France favors the convening of an international peace conference immediately after the Persian Gulf was to settle regional issues, including Israel’s disputes with the Palestinians and Arabs generally.

As France envisions it, the participants would be the five permanent members of the U.N. Security Council, the interested states and the Palestine Liberation Organization.

Israel, which adamantly opposes that scenario, says it amounts to a surrender to Saddam Hussein’s demand to link his invasion of Kuwait with the Israeli-Palestinian conflict.

When Israel accused France and French firms of helping Iraq improve the range of its Scud missiles so they could hit Israel, Mitterrand dispatched agents of France’s two top security agencies to Tel Aviv to check the charges.

CLEARED FRANCE OF COLLABORATION

They reported back that Israeli experts agreed with their findings, which cleared France of any collaboration with Iraq.

Mitterrand is upset by what he considers Israel’s ingratitude for past support and because, he says, it was an Israeli foreign minister who convinced him an international conference was the best solution.

By that, he is probably referring to his meeting with Shimon Peres, leader of Israel’s Labor Party, after Peres’ secret April 1987 rendezvous in London with Jordan’s King Hussein.

“The only thing wrong,” said one French source, “is that the president still sticks to the original plan, which the Israelis have since dropped and now energetically oppose.”

The main concern of Israeli diplomats and the Jewish community is that Mitterrand will revert to Charles de Gaulle’s Middle East policies, which had a decidedly pro-Arab tilt.

Unlike other world leaders, Mitterrand is said to pay scant attention to war news from the Gulf. He does not watch CNN or listen to the radio, but relies for his information on the newspapers and personal reports presented each morning by his chief of staff, Jean-Pierre Bianco.

In the evenings, he is briefed by a select group of ministers, senior army officers and the heads of the secret services. He was not awakened in the middle of the night when the first allied air raids on Baghdad began or when the first Iraqi Scuds hit Israel.

But Mitterrand has committed 12,000 French troops to the Gulf, knowingly endangering France’s important economic and political bases in the Arab would, especially its close ties with North Africa.

The reason is that he wants a “permanent seat” at the negotiating table after the war, where he would speak not only for France but for 11 of the 12 E.C. member states.

The 12th member, Britain, he feels, has bound itself too tightly to the United States.

Nevertheless, only last week the French foreign minister, Roland Dumas, and British Foreign Secretary Douglas Hurd agreed in London, in a little-publicized development, to appoint a joint Anglo-French group to lay the groundwork for a postwar settlement in the Middle East, including an international conference.

MIGHT GO THE LIMIT

While Britain has some reservations over the degree of pressure to be applied, Mitterrand might decide to go the limit. European pressure on Israel, if determined, could have a telling effect.
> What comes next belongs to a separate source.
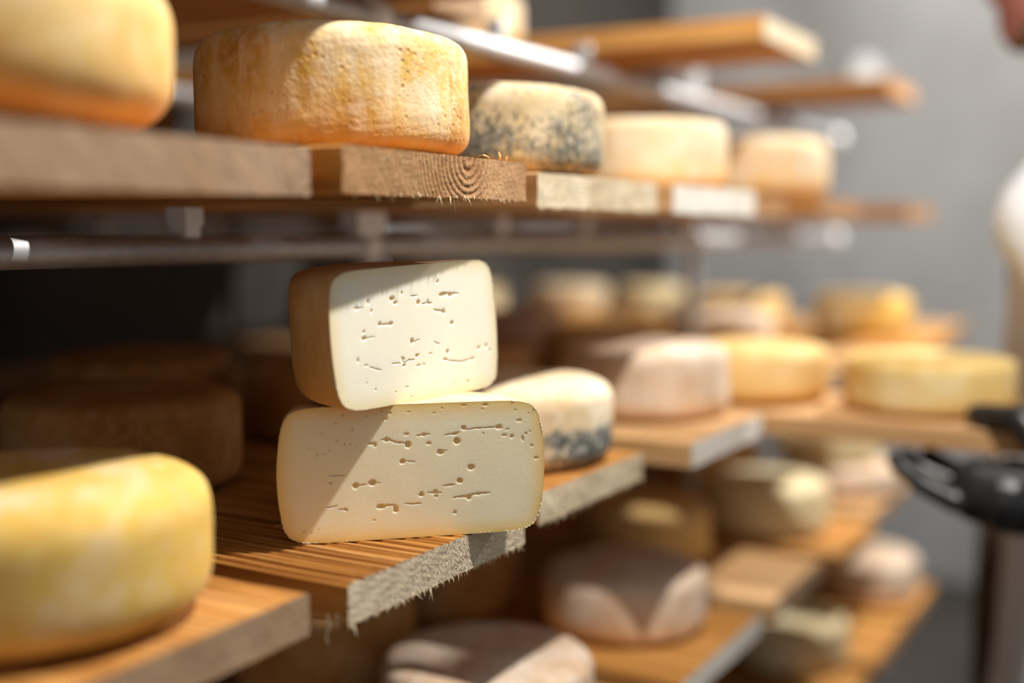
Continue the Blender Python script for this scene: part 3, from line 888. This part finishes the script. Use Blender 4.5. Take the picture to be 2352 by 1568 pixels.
person = empty('person', (-0.05, 1.95, FLOOR), 'person in white coat and brown apron with black gloves, cut off at the right edge', 'person')
PYc = 1.95
HX, HZ = -0.066, 0.045            # head offset
# body: one continuous figure beside the pulled-out board (faces the rack, -X)
ARMS = {-1: [(-0.110, PYc - 0.12, 0.085), (-0.165, PYc - 0.175, 0.012), (-0.020, PYc - 0.285, -0.200), (-0.055, PYc - 0.465, -0.292)],
        1: [(-0.105, PYc + 0.12, 0.085), (-0.120, PYc + 0.180, 0.040), (-0.060, PYc + 0.235, -0.250), (-0.130, PYc + 0.225, -0.480)]}
body_chains = [
    [((-0.09, PYc, -0.34), 0.130), ((-0.09, PYc, -0.12), 0.120), ((-0.098, PYc, 0.05), 0.115), ((-0.110, PYc, 0.15), 0.070), ((-0.135, PYc, 0.26), 0.050)],
]
for s in (-1, 1):
    body_chains += [
        [(p, r) for p, r in zip(ARMS[s], (0.06, 0.052, 0.042, 0.030))],
        [((-0.075, PYc + s * 0.065, -0.38), 0.080), ((-0.075, PYc + s * 0.085, -0.80), 0.055), ((-0.02, PYc + s * 0.10, -1.18), 0.04), ((-0.09, PYc + s * 0.10, -1.235), 0.033), ((-0.19, PYc + s * 0.10, -1.243), 0.027)],
    ]
head_blobs = [
    ((HX + -0.085, PYc, HZ + 0.345), (0.098, 0.076, 0.105), 0.2),      # cranium
    ((HX + -0.135, PYc, HZ + 0.290), (0.068, 0.060, 0.072), 0.2),      # face
    ((HX + -0.165, PYc, HZ + 0.248), (0.036, 0.036, 0.026), 0.2),      # chin
    ((HX + -0.205, PYc, HZ + 0.312), (0.018, 0.013, 0.022), 0.4),      # nose
    ((HX + -0.190, PYc, HZ + 0.268), (0.016, 0.024, 0.010), 0.2),      # lips
    ((HX + -0.190, PYc, HZ + 0.342), (0.012, 0.045, 0.010), 0.2),      # brow
    ((HX + -0.080, PYc - 0.078, HZ + 0.315), (0.022, 0.010, 0.032), 0.2),
    ((HX + -0.080, PYc + 0.078, HZ + 0.315), (0.022, 0.010, 0.032), 0.2),
]
caps_mesh('body', body_chains, SKIN, person, 0.007, head_blobs, 4)
caps_mesh('hair', [], BEARD, person, 0.006, [((HX + -0.065, PYc, HZ + 0.372), (0.100, 0.082, 0.098), 0.45)], 3)
caps_mesh('beard', [[((HX + -0.09, PYc - 0.068, HZ + 0.285), 0.015), ((HX + -0.135, PYc - 0.05, HZ + 0.243), 0.019), ((HX + -0.172, PYc, HZ + 0.236), 0.018), ((HX + -0.135, PYc + 0.05, HZ + 0.243), 0.019), ((HX + -0.09, PYc + 0.068, HZ + 0.285), 0.015)]], BEARD, person, 0.004, [((HX + -0.125, PYc, HZ + 0.228), (0.045, 0.045, 0.020), 0.3)], 3)
for s in (-1, 1):
    e = caps_mesh('eye', [], plain_mat('eye_white', (0.8, 0.8, 0.78), 0.2), person, 0.002, [((HX + -0.187, PYc + s * 0.030, HZ + 0.324), (0.011, 0.012, 0.010), 0)], 1)
    caps_mesh('iris', [], plain_mat('iris_brown', (0.05, 0.03, 0.02), 0.2), None, 0.0015, [((HX + -0.1975, PYc + s * 0.030, HZ + 0.324), (0.0025, 0.005, 0.005), 0)], 1).parent = e
# clothing
coat_ch = [
    [((-0.080, PYc, -0.70), 0.178), ((-0.088, PYc, -0.36), 0.164), ((-0.092, PYc, -0.12), 0.150), ((-0.098, PYc, 0.055), 0.135), ((-0.108, PYc, 0.145), 0.085), ((-0.116, PYc, 0.200), 0.066)],
]
for s in (-1, 1):
    coat_ch.append([(p, r) for p, r in zip(ARMS[s], (0.082, 0.078, 0.060, 0.048))])
caps_mesh('coat', coat_ch, COAT, person, 0.007, (), 8)
bm = bmesh.new()
rows = []
for z, x, hw in ((0.02, -0.205, 0.09), (-0.10, -0.206, 0.10), (-0.22, -0.209, 0.11), (-0.32, -0.216, 0.12), (-0.45, -0.235, 0.125), (-0.60, -0.238, 0.125), (-0.80, -0.235, 0.125), (-0.95, -0.230, 0.125)):
    row = []
    for k in range(13):
        f = -1 + 2 * k / 12
        row.append(bm.verts.new((x + 0.085 * f * f * (hw / 0.125) - 0.035, PYc + f * hw, z)))
    rows.append(row)
for i in range(len(rows) - 1):
    for k in range(12):
        bm.faces.new((rows[i][k], rows[i][k + 1], rows[i + 1][k + 1], rows[i + 1][k]))
bmesh.ops.solidify(bm, geom=bm.faces[:], thickness=0.003)
bmesh.ops.translate(bm, verts=bm.verts[:], vec=-person.location)
bm_obj('apron', bm, APRON, person, True)
tr = []
for s in (-1, 1):
    tr.append([((-0.075, PYc + s * 0.065, -0.42), 0.092), ((-0.075, PYc + s * 0.085, -0.80), 0.076), ((-0.02, PYc + s * 0.10, -1.19), 0.062)])
caps_mesh('trousers', tr, TROUS, person, 0.009, (), 4)
for s in (-1, 1):
    caps_mesh('clog', [[((0.0, PYc + s * 0.10, -1.225), 0.045), ((-0.14, PYc + s * 0.10, -1.228), 0.042), ((-0.20, PYc + s * 0.10, -1.235), 0.035)]], SHOE, person, 0.006, (), 3)


y0, zb = 1.470, -0.260            # near edge and underside of the pulled-out board
# left glove: palm up under the board, fingers forward, thumb closed over the edge
ch = [
    [((-0.045, 1.492, -0.297), 0.036), ((-0.105, y0 - 0.014, -0.306), 0.040), ((-0.165, y0 - 0.008, -0.306), 0.043)],
    [((-0.170, y0 + 0.030, -0.292), 0.028), ((-0.170, y0 - 0.020, -0.306), 0.040)],
    [((-0.140, y0 - 0.022, -0.292), 0.029), ((-0.205, y0 - 0.016, -0.290), 0.029)],
    [((-0.175, y0 - 0.020, -0.304), 0.036), ((-0.205, y0 - 0.014, -0.304), 0.034)],
    [((-0.120, y0 - 0.016, -0.304), 0.040), ((-0.170, y0 + 0.025, -0.293), 0.030)],
]
for k, (ln, oy) in enumerate(((0.92, 0.036), (1.0, 0.009), (0.95, -0.018), (0.78, -0.044))):
    yk = y0 - oy
    dz = -0.012 + 0.004 * k
    ch.append([((-0.175, yk * 0.6 + y0 * 0.4, -0.302 + dz), 0.0150), ((-0.170 - 0.060 * ln, yk, -0.299 + dz), 0.0132),
               ((-0.170 - 0.100 * ln, yk + 0.001, -0.288 + dz * 0.5), 0.0126), ((-0.170 - 0.128 * ln, yk + 0.003, -0.2755), 0.0118)])
ch.append([((-0.110, y0 - 0.026, -0.290), 0.023), ((-0.125, y0 - 0.036, -0.250), 0.0185), ((-0.160, y0 - 0.014, -0.2135), 0.0165), ((-0.212, y0 + 0.022, -0.2170), 0.0145)])
caps_mesh('glove', ch, GLOVE, person, 0.0022, (), 4)
# right glove: hanging beside the body, fingers slightly curled
wx, wy, wz = ARMS[1][3]
ch = [[((wx, wy, wz + 0.01), 0.031), ((wx - 0.010, wy, wz - 0.045), 0.034), ((wx - 0.015, wy, wz - 0.075), 0.032)],
      [((wx - 0.040, wy, wz - 0.075), 0.019), ((wx + 0.022, wy, wz - 0.075), 0.019)]]
for k, ln in enumerate((0.92, 1.0, 0.95, 0.78)):
    xk = wx - 0.047 + 0.0235 * k
    ch.append([((xk, wy, wz - 0.085), 0.0115), ((xk - 0.004, wy - 0.006, wz - 0.085 - 0.042 * ln), 0.0108), ((xk - 0.006, wy - 0.020, wz - 0.085 - 0.072 * ln), 0.0098), ((xk - 0.006, wy - 0.034, wz - 0.085 - 0.088 * ln), 0.0085)])
ch.append([((wx - 0.024, wy - 0.010, wz - 0.030), 0.018), ((wx - 0.050, wy - 0.022, wz - 0.062), 0.0135), ((wx - 0.058, wy - 0.032, wz - 0.095), 0.0115)])
caps_mesh('glove', ch, GLOVE, person, 0.0022, (), 4)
Western Europe, after all, is Israel’s biggest trading partner, as well as a major source of scientific and cultural exchanges. It also controls a large bloc of U.N. votes.

But even if the Americans and British try to squeeze France out of the postwar negotiations, Mitterrand will speak from a position of strength.

His popularity at home is at an all-time high. Over 70 percent of the French approve of his leadership, and were elections to be held now, he could be sure of an overwhelming victory.

Meanwhile, the Arab lobby is pressing hard for a tougher French position on the Israeli-Palestinian conflict. It cites France’s favorable trade balance with the Arab world, which yielded a net profit of $2 billion in 1989.

Israel’s friends say that France can make its voice heard in the Arab world only if it remains close to Israel. They also argue the moral and ethical considerations to which Mitterrand has been highly receptive in the past.

COULD REVIVE ARAFAT POLITICALLY

Israel and its friends are also concerned that Mitterrand could revive the fortunes of the PLO, now at their lowest ebb since Yasir Arafat declared his support for Saddam Hussein.

Should he so decide, the French president could endow the PLO with new international credibility and legitimacy.

To save Arafat politically needs little more than an invitation to the European Parliament in Strasbourg or to the E.C.’s executive body, the European Commission, in Brussels, followed by Paris and a grand tour of other major European capitals.

Meanwhile, not a single Israeli minister has come to Paris for high-level talks since the Gulf war started. The Israeli ambassador in Paris, Ovadia Soffer, has met Mitterrand only once in recent weeks at a public reception.

Israel’s friends suggest that Prime Minister Yitzhak Shamir do something to cultivate the French leader before his policy hardens and it is too late.